Court documents later detail that in a deposition, the police chief conceded that this practice could put lives at risk as certain wounds can cause death in under five minutes, while EMTs take around seven to 10 minutes to arrive at the scene.

“The treatment that Pettaway needed was basic,” said Sikes. “You just had to apply pressure, and he likely would have been fine. They teach this to 12, 13-year-old boys in cub scouts.”

“The fact that a municipal ‘policy’ might lead to ‘police misconduct’ is hardly sufficient to satisfy [the legal] requirement that the particular policy be the ‘moving force’ behind a constitutional violation,” the city has argued in court files.

For this reason, the city argues that they cannot be sued, as “considerably more proof than the single incident will be necessary in every case to establish both the requisite fault on the part of the municipality, and the causal connection between the ‘policy’ and the constitutional deprivation.”

The practice of not providing immediate first aid contrasts with the 14th Amendment, which holds authorities responsible for the care of individuals in their custody, the Pettaway family’s lawyers argue.

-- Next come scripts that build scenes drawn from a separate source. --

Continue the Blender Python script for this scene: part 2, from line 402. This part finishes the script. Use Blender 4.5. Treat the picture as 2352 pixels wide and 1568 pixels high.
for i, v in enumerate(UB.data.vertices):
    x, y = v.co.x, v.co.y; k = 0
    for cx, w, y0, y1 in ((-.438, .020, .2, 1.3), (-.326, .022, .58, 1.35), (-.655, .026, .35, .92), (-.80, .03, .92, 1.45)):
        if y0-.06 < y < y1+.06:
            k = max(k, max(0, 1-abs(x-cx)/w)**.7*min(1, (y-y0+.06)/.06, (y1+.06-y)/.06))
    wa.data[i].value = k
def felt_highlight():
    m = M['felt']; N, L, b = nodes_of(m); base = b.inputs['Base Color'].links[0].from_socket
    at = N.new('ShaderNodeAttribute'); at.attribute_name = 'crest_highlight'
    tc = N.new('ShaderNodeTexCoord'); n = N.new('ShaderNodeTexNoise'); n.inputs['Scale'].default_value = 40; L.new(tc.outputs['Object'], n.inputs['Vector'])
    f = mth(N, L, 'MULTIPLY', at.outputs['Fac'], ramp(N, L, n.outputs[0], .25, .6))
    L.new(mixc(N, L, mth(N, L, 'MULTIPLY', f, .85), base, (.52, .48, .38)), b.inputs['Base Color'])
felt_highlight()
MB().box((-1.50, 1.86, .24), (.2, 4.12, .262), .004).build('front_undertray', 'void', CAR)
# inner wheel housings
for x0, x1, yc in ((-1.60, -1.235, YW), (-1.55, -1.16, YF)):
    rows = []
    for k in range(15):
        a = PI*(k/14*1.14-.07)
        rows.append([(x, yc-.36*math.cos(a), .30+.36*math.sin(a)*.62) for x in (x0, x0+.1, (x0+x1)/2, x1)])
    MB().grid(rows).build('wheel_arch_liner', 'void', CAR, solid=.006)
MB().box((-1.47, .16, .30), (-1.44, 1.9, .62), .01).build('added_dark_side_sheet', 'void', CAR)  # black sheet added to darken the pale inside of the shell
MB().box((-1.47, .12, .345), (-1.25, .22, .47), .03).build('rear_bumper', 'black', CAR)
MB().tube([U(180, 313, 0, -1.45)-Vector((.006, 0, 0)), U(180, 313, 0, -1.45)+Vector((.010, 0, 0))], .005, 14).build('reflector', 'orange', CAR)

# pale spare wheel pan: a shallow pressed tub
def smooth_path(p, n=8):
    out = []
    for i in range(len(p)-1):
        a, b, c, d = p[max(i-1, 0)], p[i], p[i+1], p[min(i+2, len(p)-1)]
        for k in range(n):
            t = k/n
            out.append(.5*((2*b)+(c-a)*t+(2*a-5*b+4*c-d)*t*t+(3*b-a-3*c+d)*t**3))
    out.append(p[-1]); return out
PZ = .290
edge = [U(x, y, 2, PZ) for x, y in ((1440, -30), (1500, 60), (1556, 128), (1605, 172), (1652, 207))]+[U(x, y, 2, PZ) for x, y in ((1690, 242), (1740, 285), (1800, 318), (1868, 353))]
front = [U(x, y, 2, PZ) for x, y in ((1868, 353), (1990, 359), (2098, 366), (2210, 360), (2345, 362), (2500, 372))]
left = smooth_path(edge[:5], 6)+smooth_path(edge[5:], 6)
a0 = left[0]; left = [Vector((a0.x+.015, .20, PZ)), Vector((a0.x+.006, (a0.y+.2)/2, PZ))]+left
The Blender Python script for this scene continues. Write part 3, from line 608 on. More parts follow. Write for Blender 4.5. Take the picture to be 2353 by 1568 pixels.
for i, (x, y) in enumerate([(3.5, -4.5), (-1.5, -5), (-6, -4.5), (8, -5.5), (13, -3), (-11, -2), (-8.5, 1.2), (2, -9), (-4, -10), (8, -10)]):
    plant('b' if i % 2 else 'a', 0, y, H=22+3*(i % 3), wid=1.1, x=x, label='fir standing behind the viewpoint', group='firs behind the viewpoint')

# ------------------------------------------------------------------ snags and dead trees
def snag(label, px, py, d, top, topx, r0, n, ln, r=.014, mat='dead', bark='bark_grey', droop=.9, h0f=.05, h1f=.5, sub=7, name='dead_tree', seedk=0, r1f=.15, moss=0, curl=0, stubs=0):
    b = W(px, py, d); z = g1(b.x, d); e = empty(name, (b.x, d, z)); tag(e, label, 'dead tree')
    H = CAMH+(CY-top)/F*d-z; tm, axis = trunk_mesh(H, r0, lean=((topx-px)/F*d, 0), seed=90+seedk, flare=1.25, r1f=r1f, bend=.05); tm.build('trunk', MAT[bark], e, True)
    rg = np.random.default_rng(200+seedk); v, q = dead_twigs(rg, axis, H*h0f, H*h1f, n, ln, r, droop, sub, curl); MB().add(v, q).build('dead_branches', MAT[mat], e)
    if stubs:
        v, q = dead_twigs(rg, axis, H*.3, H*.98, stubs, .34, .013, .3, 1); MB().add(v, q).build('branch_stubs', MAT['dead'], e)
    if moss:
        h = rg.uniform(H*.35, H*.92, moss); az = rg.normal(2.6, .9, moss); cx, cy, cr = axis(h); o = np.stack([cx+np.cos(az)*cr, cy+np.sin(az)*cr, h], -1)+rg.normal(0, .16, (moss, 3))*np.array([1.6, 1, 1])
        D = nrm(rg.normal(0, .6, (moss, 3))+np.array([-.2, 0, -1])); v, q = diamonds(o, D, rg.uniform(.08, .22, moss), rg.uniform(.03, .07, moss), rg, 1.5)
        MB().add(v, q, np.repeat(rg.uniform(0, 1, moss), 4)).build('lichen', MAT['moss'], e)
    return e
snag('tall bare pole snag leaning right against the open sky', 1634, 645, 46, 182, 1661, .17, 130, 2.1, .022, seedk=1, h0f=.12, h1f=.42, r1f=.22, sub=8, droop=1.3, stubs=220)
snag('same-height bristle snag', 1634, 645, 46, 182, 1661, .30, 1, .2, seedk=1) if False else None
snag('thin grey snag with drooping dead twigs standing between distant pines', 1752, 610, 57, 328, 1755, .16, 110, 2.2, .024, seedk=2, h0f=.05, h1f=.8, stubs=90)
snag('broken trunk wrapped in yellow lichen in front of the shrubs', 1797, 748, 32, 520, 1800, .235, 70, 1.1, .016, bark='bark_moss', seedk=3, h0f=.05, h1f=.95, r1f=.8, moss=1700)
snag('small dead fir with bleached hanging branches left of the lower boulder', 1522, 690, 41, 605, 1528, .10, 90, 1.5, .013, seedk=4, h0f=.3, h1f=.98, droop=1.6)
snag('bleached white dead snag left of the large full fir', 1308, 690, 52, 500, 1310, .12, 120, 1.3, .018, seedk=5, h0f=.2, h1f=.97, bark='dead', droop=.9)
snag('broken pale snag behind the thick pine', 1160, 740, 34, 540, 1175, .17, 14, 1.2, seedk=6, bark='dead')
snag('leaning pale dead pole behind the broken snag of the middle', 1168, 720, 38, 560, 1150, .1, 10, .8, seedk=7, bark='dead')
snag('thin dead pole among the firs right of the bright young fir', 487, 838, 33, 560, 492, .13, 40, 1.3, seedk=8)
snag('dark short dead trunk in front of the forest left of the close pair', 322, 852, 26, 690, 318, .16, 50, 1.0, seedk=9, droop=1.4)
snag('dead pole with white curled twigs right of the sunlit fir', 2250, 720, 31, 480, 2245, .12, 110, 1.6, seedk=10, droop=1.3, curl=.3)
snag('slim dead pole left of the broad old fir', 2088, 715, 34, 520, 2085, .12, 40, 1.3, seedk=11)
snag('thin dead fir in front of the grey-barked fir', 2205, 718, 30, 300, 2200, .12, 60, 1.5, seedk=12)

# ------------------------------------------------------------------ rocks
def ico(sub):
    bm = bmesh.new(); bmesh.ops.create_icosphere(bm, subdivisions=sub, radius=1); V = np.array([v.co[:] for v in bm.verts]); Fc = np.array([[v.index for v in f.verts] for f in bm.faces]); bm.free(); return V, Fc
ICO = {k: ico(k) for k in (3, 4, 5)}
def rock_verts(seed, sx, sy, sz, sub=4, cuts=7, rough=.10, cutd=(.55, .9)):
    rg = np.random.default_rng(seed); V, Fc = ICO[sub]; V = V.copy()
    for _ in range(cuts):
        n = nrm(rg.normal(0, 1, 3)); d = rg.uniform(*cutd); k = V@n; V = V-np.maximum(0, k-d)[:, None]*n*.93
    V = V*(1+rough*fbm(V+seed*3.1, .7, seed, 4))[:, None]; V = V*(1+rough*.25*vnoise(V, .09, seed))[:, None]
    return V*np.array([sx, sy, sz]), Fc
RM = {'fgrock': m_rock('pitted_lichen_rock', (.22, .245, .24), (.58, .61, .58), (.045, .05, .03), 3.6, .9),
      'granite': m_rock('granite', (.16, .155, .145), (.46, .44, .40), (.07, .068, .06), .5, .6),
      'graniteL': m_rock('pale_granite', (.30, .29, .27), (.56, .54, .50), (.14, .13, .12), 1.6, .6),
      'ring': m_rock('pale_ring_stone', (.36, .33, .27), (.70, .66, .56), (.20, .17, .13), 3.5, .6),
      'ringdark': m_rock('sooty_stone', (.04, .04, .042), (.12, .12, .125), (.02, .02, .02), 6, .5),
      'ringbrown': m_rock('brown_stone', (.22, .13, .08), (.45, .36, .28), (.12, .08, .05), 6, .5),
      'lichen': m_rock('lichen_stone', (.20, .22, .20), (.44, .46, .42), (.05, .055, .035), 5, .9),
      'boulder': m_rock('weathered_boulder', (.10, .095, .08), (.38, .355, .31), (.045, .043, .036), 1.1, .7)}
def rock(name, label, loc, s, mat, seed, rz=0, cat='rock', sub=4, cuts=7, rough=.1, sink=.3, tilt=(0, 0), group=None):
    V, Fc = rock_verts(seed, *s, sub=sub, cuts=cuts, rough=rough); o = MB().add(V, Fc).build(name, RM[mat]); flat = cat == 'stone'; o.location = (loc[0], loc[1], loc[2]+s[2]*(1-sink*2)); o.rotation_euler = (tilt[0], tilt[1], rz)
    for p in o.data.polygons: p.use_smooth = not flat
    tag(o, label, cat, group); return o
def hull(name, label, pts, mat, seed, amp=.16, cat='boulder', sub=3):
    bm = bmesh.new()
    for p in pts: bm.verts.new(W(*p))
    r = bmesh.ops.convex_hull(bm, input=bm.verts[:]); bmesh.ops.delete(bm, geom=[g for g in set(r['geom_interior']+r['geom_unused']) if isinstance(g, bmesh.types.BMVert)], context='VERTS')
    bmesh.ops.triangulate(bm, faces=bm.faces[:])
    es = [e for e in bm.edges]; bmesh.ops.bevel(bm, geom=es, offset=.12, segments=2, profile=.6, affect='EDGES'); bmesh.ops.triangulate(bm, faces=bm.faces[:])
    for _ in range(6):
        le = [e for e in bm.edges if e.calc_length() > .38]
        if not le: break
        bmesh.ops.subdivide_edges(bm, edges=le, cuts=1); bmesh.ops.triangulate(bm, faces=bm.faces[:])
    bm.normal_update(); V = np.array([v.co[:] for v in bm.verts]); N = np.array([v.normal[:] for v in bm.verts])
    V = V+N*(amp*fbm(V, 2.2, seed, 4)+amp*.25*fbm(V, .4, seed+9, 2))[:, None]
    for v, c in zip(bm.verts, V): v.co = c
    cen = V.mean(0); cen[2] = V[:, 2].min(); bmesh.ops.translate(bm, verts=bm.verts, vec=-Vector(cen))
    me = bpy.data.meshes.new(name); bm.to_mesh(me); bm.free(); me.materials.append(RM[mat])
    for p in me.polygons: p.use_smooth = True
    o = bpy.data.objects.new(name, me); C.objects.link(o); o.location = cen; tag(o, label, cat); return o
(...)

Montgomery police did not respond to a request for comment on whether this policy is still practiced, taught and enforced in the city.

There are two ways the case appeal will likely go, either the the case is sent back to the federal court in Montgomery, or the Eleventh Circuit will hear oral arguments to further inform their decision, Sikes said.

“The problem is that the case is now dead in the water,” he said. “They could address it in 90 days, but I have other similar cases that I have been waiting on for years.”